Another trick is to construct the sequence of functions with known integrals which converge to the function of interest. Then integral is usually the limit of the corresponding integrals. This of course does not apply for all types of convergence and functions.
To sum up, the definition is not the only way to calculate the integral. The definition is used to calculate the integrals of the most simple functions, the rest is usually calculated by manipulating the function or integral to already known solution.
Solution 3:
It will be better if you will provide the area (or the problem) which leads you to the calculation of this integrals. From the computational point of view there are two "types" of integrals which lead you to correspondent two general methods of its computation. They are dependent on the distribution $Q$. Let us consider the case of $\mathbb{R}$.

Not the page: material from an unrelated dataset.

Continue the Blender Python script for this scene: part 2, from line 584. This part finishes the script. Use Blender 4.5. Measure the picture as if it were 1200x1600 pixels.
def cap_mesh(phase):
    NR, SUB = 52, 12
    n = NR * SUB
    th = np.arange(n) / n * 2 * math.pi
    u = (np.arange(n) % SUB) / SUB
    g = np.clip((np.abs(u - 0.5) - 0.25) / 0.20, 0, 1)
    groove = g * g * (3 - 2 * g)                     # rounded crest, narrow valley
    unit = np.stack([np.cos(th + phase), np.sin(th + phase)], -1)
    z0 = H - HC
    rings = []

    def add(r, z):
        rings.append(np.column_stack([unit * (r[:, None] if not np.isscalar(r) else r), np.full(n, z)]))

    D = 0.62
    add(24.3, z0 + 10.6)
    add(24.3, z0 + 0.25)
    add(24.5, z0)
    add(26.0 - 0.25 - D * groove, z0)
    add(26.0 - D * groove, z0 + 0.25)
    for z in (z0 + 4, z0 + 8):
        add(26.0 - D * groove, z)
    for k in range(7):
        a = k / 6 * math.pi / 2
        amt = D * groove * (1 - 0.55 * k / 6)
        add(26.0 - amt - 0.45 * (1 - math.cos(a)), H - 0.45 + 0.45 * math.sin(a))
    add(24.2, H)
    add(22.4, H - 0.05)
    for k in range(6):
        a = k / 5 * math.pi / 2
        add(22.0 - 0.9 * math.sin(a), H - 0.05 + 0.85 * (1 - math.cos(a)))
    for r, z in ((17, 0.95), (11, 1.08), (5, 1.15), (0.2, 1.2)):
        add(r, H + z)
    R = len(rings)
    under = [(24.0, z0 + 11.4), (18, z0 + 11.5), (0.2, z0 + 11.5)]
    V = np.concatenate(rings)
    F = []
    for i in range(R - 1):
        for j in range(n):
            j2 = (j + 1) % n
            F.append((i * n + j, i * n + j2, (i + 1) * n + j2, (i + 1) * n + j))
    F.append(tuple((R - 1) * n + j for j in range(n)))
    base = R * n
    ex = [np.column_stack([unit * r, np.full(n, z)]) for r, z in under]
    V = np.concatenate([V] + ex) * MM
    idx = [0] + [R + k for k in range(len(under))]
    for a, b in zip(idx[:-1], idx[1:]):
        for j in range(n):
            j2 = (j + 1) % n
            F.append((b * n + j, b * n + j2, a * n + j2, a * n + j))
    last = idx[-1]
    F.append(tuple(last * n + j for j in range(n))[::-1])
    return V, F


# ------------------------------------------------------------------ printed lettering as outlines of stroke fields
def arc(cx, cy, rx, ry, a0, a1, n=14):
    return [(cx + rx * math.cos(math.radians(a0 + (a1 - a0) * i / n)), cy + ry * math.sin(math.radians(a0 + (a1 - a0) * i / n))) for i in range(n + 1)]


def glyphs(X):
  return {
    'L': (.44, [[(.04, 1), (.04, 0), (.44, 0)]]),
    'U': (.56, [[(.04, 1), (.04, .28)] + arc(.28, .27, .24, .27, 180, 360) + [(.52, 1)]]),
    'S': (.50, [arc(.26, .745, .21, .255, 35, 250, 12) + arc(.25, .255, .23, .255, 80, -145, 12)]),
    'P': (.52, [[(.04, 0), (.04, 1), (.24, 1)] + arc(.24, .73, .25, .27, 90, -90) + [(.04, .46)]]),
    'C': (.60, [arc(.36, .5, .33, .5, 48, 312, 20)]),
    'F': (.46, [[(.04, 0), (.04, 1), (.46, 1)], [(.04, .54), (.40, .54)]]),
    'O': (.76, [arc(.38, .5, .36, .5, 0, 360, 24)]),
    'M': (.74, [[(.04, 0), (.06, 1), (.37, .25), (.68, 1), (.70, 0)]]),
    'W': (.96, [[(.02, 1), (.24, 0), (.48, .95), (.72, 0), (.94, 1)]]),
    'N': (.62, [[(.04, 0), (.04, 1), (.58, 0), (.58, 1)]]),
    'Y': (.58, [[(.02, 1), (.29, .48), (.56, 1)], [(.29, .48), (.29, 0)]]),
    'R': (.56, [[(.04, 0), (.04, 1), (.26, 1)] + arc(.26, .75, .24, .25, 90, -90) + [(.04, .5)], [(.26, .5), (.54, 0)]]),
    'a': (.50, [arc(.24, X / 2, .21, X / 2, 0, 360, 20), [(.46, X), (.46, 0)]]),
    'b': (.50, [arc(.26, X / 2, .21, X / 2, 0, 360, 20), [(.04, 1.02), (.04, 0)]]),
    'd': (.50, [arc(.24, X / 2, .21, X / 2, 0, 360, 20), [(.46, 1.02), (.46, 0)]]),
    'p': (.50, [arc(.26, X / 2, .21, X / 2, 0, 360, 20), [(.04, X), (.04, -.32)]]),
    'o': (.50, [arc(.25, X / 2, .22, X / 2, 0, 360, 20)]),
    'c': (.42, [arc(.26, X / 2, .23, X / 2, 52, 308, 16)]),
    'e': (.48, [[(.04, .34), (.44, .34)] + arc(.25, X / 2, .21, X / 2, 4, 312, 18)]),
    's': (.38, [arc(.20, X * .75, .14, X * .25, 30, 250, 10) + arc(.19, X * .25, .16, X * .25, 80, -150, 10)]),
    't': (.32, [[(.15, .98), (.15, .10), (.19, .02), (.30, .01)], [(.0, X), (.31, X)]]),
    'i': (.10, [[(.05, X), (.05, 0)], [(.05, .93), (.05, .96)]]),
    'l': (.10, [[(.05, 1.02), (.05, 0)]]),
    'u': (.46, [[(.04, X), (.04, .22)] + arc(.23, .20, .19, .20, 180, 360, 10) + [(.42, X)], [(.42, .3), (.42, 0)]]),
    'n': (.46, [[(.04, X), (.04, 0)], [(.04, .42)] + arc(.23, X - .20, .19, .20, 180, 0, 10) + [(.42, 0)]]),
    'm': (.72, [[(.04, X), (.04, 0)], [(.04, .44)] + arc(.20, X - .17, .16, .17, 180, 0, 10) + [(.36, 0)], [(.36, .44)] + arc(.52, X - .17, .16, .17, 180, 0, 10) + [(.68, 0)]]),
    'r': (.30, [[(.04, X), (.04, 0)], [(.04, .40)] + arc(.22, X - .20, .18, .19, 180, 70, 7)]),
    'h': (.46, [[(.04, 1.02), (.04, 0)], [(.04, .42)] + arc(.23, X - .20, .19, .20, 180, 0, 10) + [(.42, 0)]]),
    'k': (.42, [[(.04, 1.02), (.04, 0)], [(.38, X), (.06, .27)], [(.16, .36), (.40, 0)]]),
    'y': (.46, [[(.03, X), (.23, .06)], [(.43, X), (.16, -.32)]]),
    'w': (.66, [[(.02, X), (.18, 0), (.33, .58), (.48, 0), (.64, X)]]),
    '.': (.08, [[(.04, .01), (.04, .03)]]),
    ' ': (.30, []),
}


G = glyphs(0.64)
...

The first type is an integral of an absolutely continuous distributions $Q$ - i.e. of such that $Q(dx) = h(x)\,dx$ for function $h$ which is a density function. These integrals often are calculated like a Riemann integrals (using correspondent methods).
All other 1-dimensional integrals for the computations can be reduced to the previous case. For the cumulative distribution function $g$ (which always exists) you can write $$ dg(x) = h(x)dx + \sum\limits_{i=1}^n p_i\delta(x-x_i) $$ where $\delta(x)$ is a Dirac function.
Then for the continuous function $f$ $$ \int\limits_{\mathbb{R}}f(x)\,dg(x) = \int\limits_{-\infty}^\infty f(x)h(x)\,dx +\sum\limits_{i=1}^n p_if(x_i). $$
This also will be the case if $f$ has countably many discontinuities which do not coincide with the sequence $(x_i)$ of massive points.